-- Begin --
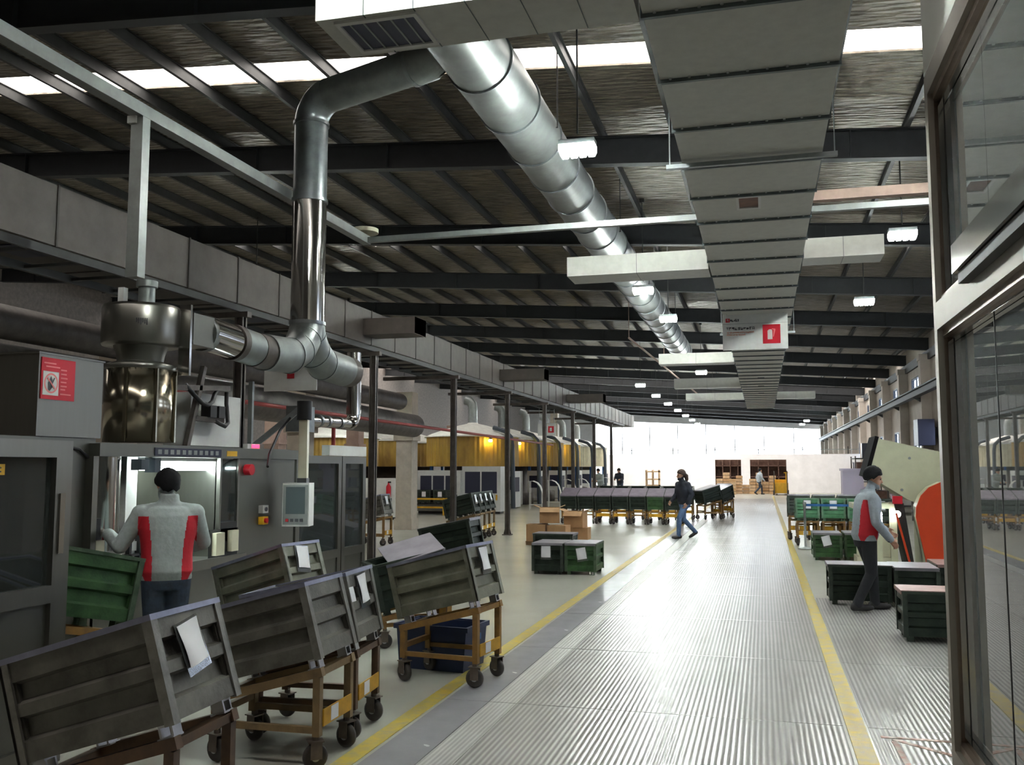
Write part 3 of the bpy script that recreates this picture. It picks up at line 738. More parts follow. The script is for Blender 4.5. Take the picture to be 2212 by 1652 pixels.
p_ = part('stop_box', 'yellow', (0,.05,3.06,3.17,1.12,1.20)); MB().cyl((.05,3.11,1.16),(.075,3.11,1.16),.025,n=14).build('stop_button', M['red'], p_)
part('switch_box', 'cream', (-.10,-.05,.24,.34,1.24,1.31)); part('paper_note', 'paper', (-.10,-.097,.14,.26,1.45,1.60))
MB().tube([(-.08,.25,1.80),(-.05,.35,1.86),(-.05,.5,1.84),(-.05,.6,1.78)],.012,n=8).build('cable', M['black'], mc)
# things of the work area
tag(MB().lathe((0,0,0),[(0,0),(.035,0),(.05,.16),(.046,.16),(.032,.005),(0,.005)],20).build('paper_cup', M['white']), 'white paper cup on the machine table', 'cup').location = (-5.02, 6.42, .87)
fx = thing('work_fixture', 'black metal fixture with bright faces on the machine table, left of the worker', 'fixture', (-5.15, 6.85, .86))
MB().box(-.06,.06,-.16,.16,0,.04).box(-.03,.03,-.13,-.10,.04,.30).box(-.03,.03,.0,.03,.04,.30).box(-.03,.03,-.16,.1,.10,.12).build('stand', M['black'], fx)
MB().box(-.02,.0,-.08,.0,.14,.22).box(-.02,.0,.045,.12,.05,.30).build('bright_face', M['white'], fx)
# glazed doors at the right end of the cell
for y0, y1, dsc in ((3.85, 5.0, 0), (5.02, 5.72, 1)):
    m = MB(); frame_rect(m, -.06, 0, y0, y1, .06, 1.84, .09, .09); m.box(-.06, 0, y0+.09, y1-.09, .62, .72)
    d_o = m.build('guard_door', M['steel'], mc)
    MB().box(-.035,-.027,y0+.08,y1-.08,.71,1.77).build('glass_pane', M['mach_glass'], d_o)
    MB().box(-.05,-.02,y0+.08,y1-.08,.14,.63).build('kick_panel', M['steel_dark'], d_o)
part('interior_lamp', 'tube_lamp', (-.5,-.46,4.05,4.35,1.62,1.645)); part('lining_panel', 'downpipe', (-.80,-.76,3.85,5.70,.1,1.8))
part('cover_panel', 'white', (-.10,.0,4.65,5.72,1.845,1.97))

ub = thing('steel_cabinet', 'stainless cabinet box with a red warning sign, at far left', 'cabinet', (-5.05, 5.55, 1.93))
MB().box(-2.0,0,0,.68,0,.60).build('body', M['steel'], ub)
MB().box(-2.0,.01,-.012,.69,.60,.612).build('lid', M['steel'], ub)
rsg = MB().box(.001,.008,.02,.36,.27,.575).build('warning_sign', M['red'], ub)
MB().box(.008,.011,.035,.19,.30,.475).build('sign_square', M['white'], rsg)
m = MB(); n = 28
v = []
for k in range(n):
    t = 2*math.pi*k/n
    for rr in (.058,.070): v.append((.013, .1125+rr*math.cos(t), .388+rr*1.06*math.sin(t)))
m.add(v, [(2*k, 2*k+1, 2*((k+1) % n)+1, 2*((k+1) % n)) for k in range(n)]); m.build('prohibition_ring', M['pinkprint'], rsg)
MB().bar((.0135,.075,.425),(.0135,.15,.35),.012,.003,up=(1,0,0)).build('prohibition_bar', M['pinkprint'], rsg)
MB().prism([(.085,.34),(.10,.33),(.125,.36),(.128,.40),(.11,.44),(.095,.41),(.08,.39)],'x',.0125,.014).build('flame_mark', M['ink'], rsg)
MB().bar((.013,.10,.34),(.013,.145,.43),.008,.002,up=(1,0,0)).build('match_mark', M['ink'], rsg)
m = MB()
for k, (a, c, z) in enumerate([(.04,.16,.53),(.06,.20,.505),(.21,.27,.49),(.21,.27,.46),(.21,.28,.43),(.21,.27,.40),(.21,.275,.37),(.21,.26,.345),(.21,.32,.31)]):
    m.box(.008,.010,a,c,z,z+.010)
m.build('sign_text', M['pinkprint'], rsg)
MB().box(-1.9,-.02,-.62,.65,-1.93,-.004).build('base_cabinet', M['steel_dark'], ub)

gd = thing('guard_enclosure', 'stainless framed guard door with a glass window at the left edge', 'machine guard', (-4.0, 3.3, 0))
m = MB(); m.box(-.07,0,1.27,1.40,0,1.86); m.box(-.07,0,0,1.27,1.76,1.86); m.box(-.07,0,0,.1,0,1.76); m.box(-.07,0,.1,1.27,.92,1.02); m.box(-.07,0,.1,1.27,.04,.14)
m.build('door_frame', M['steel'], gd)
MB().box(-.045,-.037,.1,1.27,1.02,1.76).build('glass_pane', M['mach_glass'], gd)
MB().box(-.06,-.03,.1,1.27,.14,.92).build('kick_panel', M['steel_dark'], gd)
MB().box(-.9,-.85,.05,1.38,.0,1.86).build('lining_panel', M['downpipe'], gd)
MB().box(-.85,-.07,.0,.04,0,1.86).build('end_cover', M['steel_dark'], gd)
MB().box(-.85,-.07,.04,1.38,1.82,1.86).build('cover_panel', M['steel_dark'], gd)
MB().box(-.80,-.10,.3,1.1,.5,.95).build('inner_fixture', M['steel'], gd)
MB().box(0,.012,1.30,1.34,1.2,1.55).build('handle', M['steel_polish'], gd)
st_ = MB().box(-.036,-.033,.62,.92,1.66,1.72).build('yellow_sticker', M['yellow'], gd)
m = MB()
for k in range(7): yy = .64+.038*k; m.box(-.033,-.0315,yy,yy+.026,1.675,1.682); m.box(-.033,-.0315,yy+.01,yy+.016,1.67,1.71); m.box(-.033,-.0315,yy,yy+.026,1.696,1.703)
m.build('sticker_marks', M['ink'], st_)

tp = thing('operator_panel', 'white operator panel with a screen hanging on a cream arm', 'control panel', (-4.60, 8.84, 1.09), R(14))
MB().box(-.26,.02,0,.22,0,.45).build('case', M['white'], tp)
MB().box(-.25,.01,-.008,0,.02,.43).build('face_plate', M['tube'], tp)
MB().box(-.22,-.02,-.012,-.008,.13,.41).build('screen', M['screen'], tp)
for k in range(4): MB().box(-.22+.05*k,-.19+.05*k,-.016,-.008,.05,.08).build('key', M['red'] if k == 0 else M['ink'], tp)
MB().box(-.14,-.04,.12,.24,.45,.50).build('swivel', M['black'], tp)
MB().bar((-.09,.18,.50),(-.09,.18,1.15),.09,.09).build('arm', M['cream'], tp)
MB().cyl((-.09,.18,1.12),(-.09,.18,1.32),.08,n=18).build('joint', M['black'], tp)
MB().bar((-.09,.18,1.28),(-.6,.1,.84),.06,.06).build('bracket', M['galv_dark'], tp)
MB().tube([(-.2,.2,1.2),(-.3,.0,1.0),(-.32,-.3,.75),(-.28,-.5,.62)],.014,n=8).build('cable', M['black'], tp)
# robot-like tube frame beside the fan
pf = thing('pipe_rack', 'dark bent pipe rack with hoses beside the fan tank', 'rack', (-5.35, 8.05, 1.90))
MB().bar((0,-.25,0),(0,.0,.80),.05,.05).build('stay', M['post'], pf)
MB().bar((0,-.55,.55),(0,.45,.62),.05,.05).build('rail', M['post'], pf)
MB().bar((0,-.15,.28),(0,.35,.28),.05,.05).build('rail', M['post'], pf)
MB().tube([(0,-.3,.6),(.05,-.22,.5),(.06,-.1,.43),(.05,.02,.42),(.03,.12,.46),(.0,.2,.54),(0,.28,.60),(0,.40,.62)],.022,n=10).build('hose', M['black'], pf)
MB().tube([(0,.2,.28),(.05,.24,.24),(.06,.31,.22),(.05,.38,.26),(.02,.41,.36),(0,.42,.46),(0,.42,.58)],.022,n=10).build('hose', M['black'], pf)
for yy_ in (.05,.2): MB().box(-.05,.06,yy_,yy_+.11,.30,.42).build('valve_block', M['black'], pf)
tag(MB().box(-5.75,-5.45,8.0,8.9,1.92,2.45).build('white_housing', M['white']), 'white sheet metal housing on the cell roof behind the pipe rack', 'housing')
me_ = thing('upright_bar', 'thin bright upright bar on the cell roof left of the elbow pipe', 'bar', (-5.5, 9.2, 1.91)); MB().box(-.025,.025,-.02,.02,0,.75).build('bar', M['galv'], me_); MB().box(-.06,.06,-.06,.06,0,.02).build('foot', M['galv'], me_)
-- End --
AIM. Reproduce the data above word for word from its first line through the line that holds "part('cover_panel', 'white', (-.10,.0,4.65,5.72,1.845,1.97))", both ends included; skip pictures.

CORRECT ANSWER.
Write part 3 of the bpy script that recreates this picture. It picks up at line 738. More parts follow. The script is for Blender 4.5. Take the picture to be 2212 by 1652 pixels.
p_ = part('stop_box', 'yellow', (0,.05,3.06,3.17,1.12,1.20)); MB().cyl((.05,3.11,1.16),(.075,3.11,1.16),.025,n=14).build('stop_button', M['red'], p_)
part('switch_box', 'cream', (-.10,-.05,.24,.34,1.24,1.31)); part('paper_note', 'paper', (-.10,-.097,.14,.26,1.45,1.60))
MB().tube([(-.08,.25,1.80),(-.05,.35,1.86),(-.05,.5,1.84),(-.05,.6,1.78)],.012,n=8).build('cable', M['black'], mc)
# things of the work area
tag(MB().lathe((0,0,0),[(0,0),(.035,0),(.05,.16),(.046,.16),(.032,.005),(0,.005)],20).build('paper_cup', M['white']), 'white paper cup on the machine table', 'cup').location = (-5.02, 6.42, .87)
fx = thing('work_fixture', 'black metal fixture with bright faces on the machine table, left of the worker', 'fixture', (-5.15, 6.85, .86))
MB().box(-.06,.06,-.16,.16,0,.04).box(-.03,.03,-.13,-.10,.04,.30).box(-.03,.03,.0,.03,.04,.30).box(-.03,.03,-.16,.1,.10,.12).build('stand', M['black'], fx)
MB().box(-.02,.0,-.08,.0,.14,.22).box(-.02,.0,.045,.12,.05,.30).build('bright_face', M['white'], fx)
# glazed doors at the right end of the cell
for y0, y1, dsc in ((3.85, 5.0, 0), (5.02, 5.72, 1)):
    m = MB(); frame_rect(m, -.06, 0, y0, y1, .06, 1.84, .09, .09); m.box(-.06, 0, y0+.09, y1-.09, .62, .72)
    d_o = m.build('guard_door', M['steel'], mc)
    MB().box(-.035,-.027,y0+.08,y1-.08,.71,1.77).build('glass_pane', M['mach_glass'], d_o)
    MB().box(-.05,-.02,y0+.08,y1-.08,.14,.63).build('kick_panel', M['steel_dark'], d_o)
part('interior_lamp', 'tube_lamp', (-.5,-.46,4.05,4.35,1.62,1.645)); part('lining_panel', 'downpipe', (-.80,-.76,3.85,5.70,.1,1.8))
part('cover_panel', 'white', (-.10,.0,4.65,5.72,1.845,1.97))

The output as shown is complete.